## Data shown
-- -- --

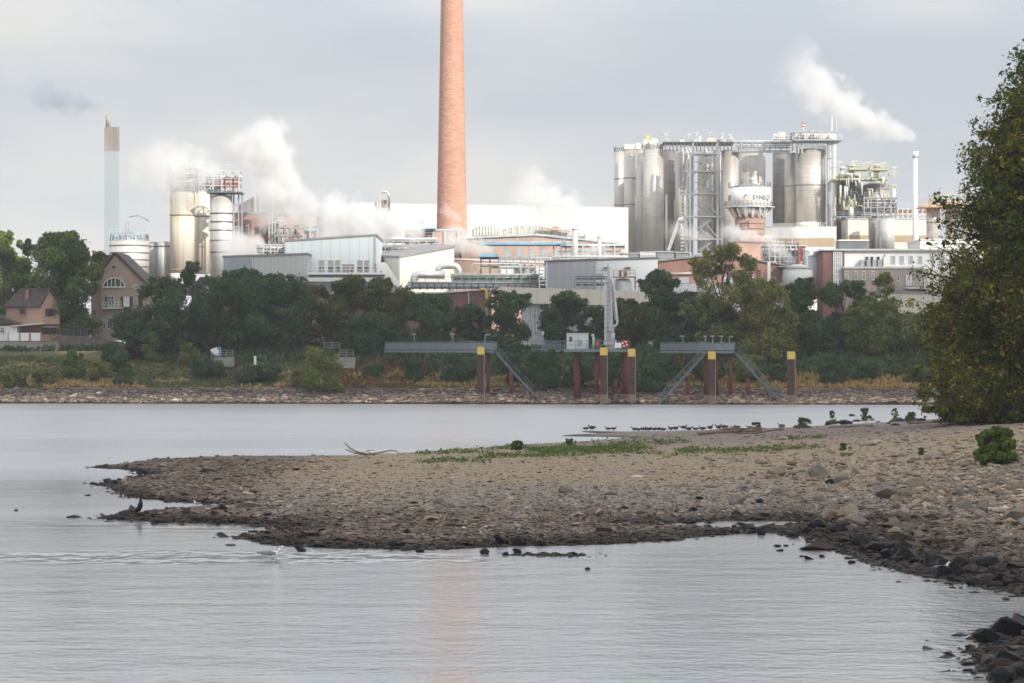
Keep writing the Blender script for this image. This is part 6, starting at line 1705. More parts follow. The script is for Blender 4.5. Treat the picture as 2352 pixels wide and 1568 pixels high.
t = rack("pipe_rack","rusty tangle of pipes and red posts between the water tower and the grey tanks",1756,1852,562,612,500,6,8,4,M_STEELL,[(.08,2,M_STEELD),(.2,3,M_WHITEL),(.35,2,M_STEELL),(.5,3,M_STEELD),(.62,2,M_WHITEL),(.78,2,M_STEELL),(.9,2,M_STEELD),(.97,2,M_STEELL)],(.3,.7),group='pipe racks',w=.18)
b = MB(); b.box(PX(1835,499),PX(1839,499),499,499.6,PZ(606,499),PZ(568,499)); b.build("red_post", M_REDP, t)
t = shed("brick_building","pink brick block behind the rusty tangle of pipes",1692,1830,556,560,560,14,M_BRICKP,M_ROOFG,group='brick buildings')
b = MB()
for q in range(1756,1850,7): 
    if rnd.random()<.7: b.box(PX(q,499),PX(q+4,499),499,500,PZ(600-rnd.uniform(0,30),499),PZ(566-rnd.uniform(-10,4),499)) if rnd.random()<.25 else b.bar(PT(q,612,499),PT(q,558+rnd.uniform(-6,12),499),.2)
b.build("valve_posts", M_STEELD, t)

# ================================================================ HOUSES AND WALLS ON THE BANK
Y=428.
t = plant_thing("house","small rose tan house with a brown tiled roof and brown shutters","house",72,Y,'houses on the bank',PZ(808,Y))
XA,XB,XC = PX(12,Y+3.2),PX(96,Y),PX(136,Y+1.2)
g0=(PX(95,Y),Y); g1=(PX(137,Y+2.2),Y+2.2); wv=Vector((PX(14,Y+2.0)-g0[0],2.0)); f2=[g0,g1,(g1[0]+wv.x,g1[1]+wv.y),(g0[0]+wv.x,g0[1]+wv.y)]
zE,zB=PZ(703,Y),PZ(808,Y)
b = MB(); quadprism(b,f2,zB,[zE]*4); b.build("wall", M_PLASTP, t)
mid=((g0[0]+g1[0])/2,(g0[1]+g1[1])/2); mid2=(mid[0]+wv.x*.8,mid[1]+wv.y*.8); zR=PZ(664,Y)
b = MB(); b.v=[(*g0,zE),(*g1,zE),(*mid,zR-.05),(g0[0]-.01*wv.x,g0[1]+.25,zE),(g1[0],g1[1]+.25,zE),(mid[0],mid[1]+.25,zR-.05)]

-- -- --

## Problem to work on
Write out the full set of lines verbatim, without the pictures.

## Response to the task
Keep writing the Blender script for this image. This is part 6, starting at line 1705. More parts follow. The script is for Blender 4.5. Treat the picture as 2352 pixels wide and 1568 pixels high.
t = rack("pipe_rack","rusty tangle of pipes and red posts between the water tower and the grey tanks",1756,1852,562,612,500,6,8,4,M_STEELL,[(.08,2,M_STEELD),(.2,3,M_WHITEL),(.35,2,M_STEELL),(.5,3,M_STEELD),(.62,2,M_WHITEL),(.78,2,M_STEELL),(.9,2,M_STEELD),(.97,2,M_STEELL)],(.3,.7),group='pipe racks',w=.18)
b = MB(); b.box(PX(1835,499),PX(1839,499),499,499.6,PZ(606,499),PZ(568,499)); b.build("red_post", M_REDP, t)
t = shed("brick_building","pink brick block behind the rusty tangle of pipes",1692,1830,556,560,560,14,M_BRICKP,M_ROOFG,group='brick buildings')
b = MB()
for q in range(1756,1850,7): 
    if rnd.random()<.7: b.box(PX(q,499),PX(q+4,499),499,500,PZ(600-rnd.uniform(0,30),499),PZ(566-rnd.uniform(-10,4),499)) if rnd.random()<.25 else b.bar(PT(q,612,499),PT(q,558+rnd.uniform(-6,12),499),.2)
b.build("valve_posts", M_STEELD, t)

# ================================================================ HOUSES AND WALLS ON THE BANK
Y=428.
t = plant_thing("house","small rose tan house with a brown tiled roof and brown shutters","house",72,Y,'houses on the bank',PZ(808,Y))
XA,XB,XC = PX(12,Y+3.2),PX(96,Y),PX(136,Y+1.2)
g0=(PX(95,Y),Y); g1=(PX(137,Y+2.2),Y+2.2); wv=Vector((PX(14,Y+2.0)-g0[0],2.0)); f2=[g0,g1,(g1[0]+wv.x,g1[1]+wv.y),(g0[0]+wv.x,g0[1]+wv.y)]
zE,zB=PZ(703,Y),PZ(808,Y)
b = MB(); quadprism(b,f2,zB,[zE]*4); b.build("wall", M_PLASTP, t)
mid=((g0[0]+g1[0])/2,(g0[1]+g1[1])/2); mid2=(mid[0]+wv.x*.8,mid[1]+wv.y*.8); zR=PZ(664,Y)
b = MB(); b.v=[(*g0,zE),(*g1,zE),(*mid,zR-.05),(g0[0]-.01*wv.x,g0[1]+.25,zE),(g1[0],g1[1]+.25,zE),(mid[0],mid[1]+.25,zR-.05)]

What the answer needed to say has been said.